Concert Review: Toronto Symphony Orchestra – Perlman Plays Tchaikovsky


Perlman Plays Tchaikovsky

Thurs. Sep. 26, 2013 at 8:00pm

Roy Thomson Hall

Peter Oundjian, conductor

Itzhak Perlman, violin

Joaquin Valdepeñas, clarinet


Britten/arr. Colin Matthews: Movements for a Clarinet Concerto (Canadian Première)

Walton: Symphony No. 1

Tchaikovsky: Violin Concerto


Before getting into the review, I’d like to say a thing or two about the recordings that I share in these concert reviews and by extension in this blog in general. The principal objective of my reviews is not to critique performances, but to direct interest to and provide insight for the music and people involved. The videos and recordings in these posts are shared for educational purposes, and with the intention to facilitate the incubation and growth of interest in music to readers who may otherwise not be exposed to such material. As this website does not own the shared content in most cases, it shall not be responsible for its upkeep.
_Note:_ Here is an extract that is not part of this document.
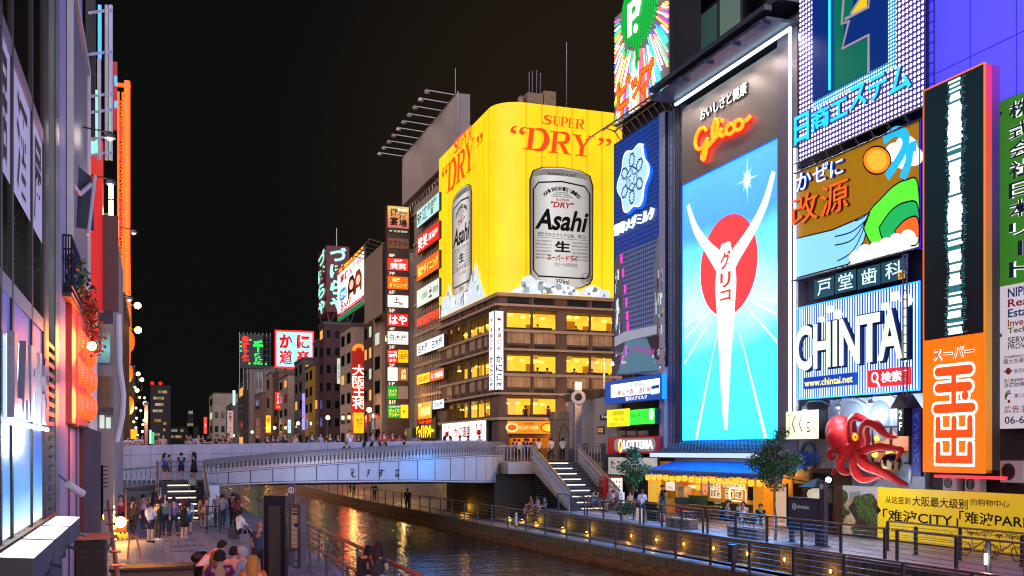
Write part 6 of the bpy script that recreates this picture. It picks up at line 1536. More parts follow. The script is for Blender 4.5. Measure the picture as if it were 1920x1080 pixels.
for(cx_,cy_,hc,sk_)in((.56,.47,3,5),(.8,.46,4,5)):
 fp([(cx_-.13,.28),(cx_-.14,.52),(cx_-.07,.66),(cx_+.06,.66),(cx_+.13,.52),(cx_+.12,.28)],hc,.317+.001*hc)
 fp([(cx_+.075*math.cos(R(20*i)),cy_+.03+.085*math.sin(R(20*i)))for i in range(18)],sk_,.326);fp([(cx_-.1,.2),(cx_-.06,.36),(cx_+.06,.36),(cx_+.1,.2)],6,.325)
child(b,'poster_picture',[ink('#d8144a'),lit('#1c8a4a',.8),lit('#1c9ad8',.9),ink('#5a2416'),ink('#a8521c'),lit('#f0c8b0',.9),lit('#f4e8e4',.9)],t)
# blank hoarding with gantry next to it
t=along('blank beige rooftop hoarding with small gantry on top',688,722,487,608,25.4,mat('blank_beige','#7d7367',.6,var=.12,scale=.4),())
f_=FX(25.4);r=rect(f_,688,722,487,608);b=MB()
for k in range(6):uu=r[0]+k*(r[1]-r[0])/5;b.tube([f_.p(uu,r[3],0),f_.p(uu,r[3]+.4,1.8)],.06,4)
b.tube([f_.p(r[0],r[3]+.4,1.8),f_.p(r[1],r[3]+.4,1.8)],.06,4);child(b,'gantry',M_steel,t)
# red neon column of the dumpling shop
Yo=pxX(662,26.2);f_=FY(Yo);q=rect(f_,661,685,652,812)
t=thing('neon_column','tall red neon column sign with white edged characters and lit yellow box below','sign',((q[0]+q[1])/2,Yo,DECK))
child(MB().fbox(f_,q[0]+.1,q[1]-.1,q[2],q[3],-.8,0),'cabinet',mat('red_column','#7a1512',.4,em=.5,emcol='#c82414'),t)
b=MB();H=q[3]-q[2]
for k,ch in enumerate('大阪王将'):
 bx=(q[0]-.05,q[1]+.05,q[3]-H*(.2+.13*(k+1)-.005),q[3]-H*(.2+.13*k));b.mat(0).text(ch,f_,*bx,.2,bold=.06);b.mat(1).text(ch,f_,*bx,.215,bold=.0)
child(b,'lettering',[neon('#ff3a1a',1.3),neon('#fff0e0',1.2)],t)
child(MB().fbox(f_,q[0]+.15,q[1]-.15,q[2],q[2]+H*.24,.002,.12),'yellow_box',lit('#f8c21e',1),t);child(MB().text('餃子',f_,q[0]+.4,q[1]-.4,q[2]+H*.06,q[2]+H*.18,.14,bold=.02),'box_lettering',lit('#5a8a1c',.8),t)
child(MB().ring(f_,(q[0]+q[1])/2,q[3]-.4,.5,.95,.0,.15,24,1,0,180),'neon_arch',neon('#ff8a2a',1.3),t)
lamp('neon_light',(q[0]-1,Yo-2.5,8),'#ff5a30',700,.8)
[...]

About once a year, Itzhak Perlman visits Toronto for engagements with the Toronto Symphony Orchestra. Having been Peter Oundjian’s violin teacher and mentor, Perlman is always received with a warm welcome, as well as packed auditoriums that surely have long become the norm for him. This year, he performed the Tchaikovsky Violin Concerto. Before that, the TSO performed two pieces by British composers in the first half of the concert: the Canadian première of Britten’s Movements for a Clarinet Concerto, and Walton’s Symphony No. 1. The Walton Symphony, Peter Oundjian explained, is a rarely performed gem on his list of 20th and even 21st century masterpieces that he wishes could be in the standard repertoire.

The concert started off with the TSO’s own Joaquin Valdepeñas playing Movements for a Clarinet Concerto, a piece that Britten started but did not necessarily complete. The concerto had some catchy melodies and a nice contrast of moods between movements. What caught my attention the most was the orchestration, though I am not sure how much of this should be attributed to Britten himself versus the arranger Colin Matthews. Despite using a full orchestra, this composition maintains a very chamber music-like sound through the use of many solos and duos in the orchestra, as well as between orchestra and the soloist. As is usually the case, Joaquin Valdepeñas’s performance was accurate and very enjoyable. I certainly hope that this piece grows in popularity.

The Walton Symphony No. 1, in contrast with the Britten, uses a very large and full-sounding orchestra. At the beginning of the concert, Peter Oundjian explained that Walton had drawn inspiration from his breakup with the dedicatee of this work. The resulting tension can definitely be heard throughout the symphony, especially the first movement. The first and second movement were both of such grandeur that I (and evidently much of the audience) felt the urge to applaud at their conclusions. The symphony is extremely dramatic, and is filled with passages and moments that bring audience members to the edge of their seats; one conductor friend of mine would say the symphony is full of passages “where conductors make their money”, much like those in Beethoven overtures. Perhaps due to the novelty of the two pieces performed, I must say the orchestra and conductor still had that slight air of disconnection present in the last concert I saw.

Itzhak Perlman’s performance of the Tchaikovsky concerto has always held a special place in my heart because of this recording. This video, along with those of the subsequent movements, is in fact what started my passion for classical music, and I do believe that every single person in the world needs to see it. Perlman’s Tchaikovsky circa 1990 will always be the definitive interpretation of the concerto in my mind. I had the chance to see Perlman perform the Beethoven concerto a few years ago, so I already had an idea what to expect going into this concert. He has obviously aged considerably since 1990, and has much less time to practice due to his teaching and conducting endeavors, but he has kept his charm and commanding presence. The audience loved him and gave him the most thunderous of applause.

In closing, this concert, like many others, was a very pleasant surprise in that the programming besides the main feature showed me something new and exciting. Perlman is certainly a spectacle, but the Walton Symphony and the Britten Concerto are definitely pieces I will keep an eye out for in the future. A final note to anybody from the TSO or P&G that might be reading this: there is an obvious high demand for lozenges and cough drops in the TSO audience; I posit that a mutually beneficial partnership is easily achievable.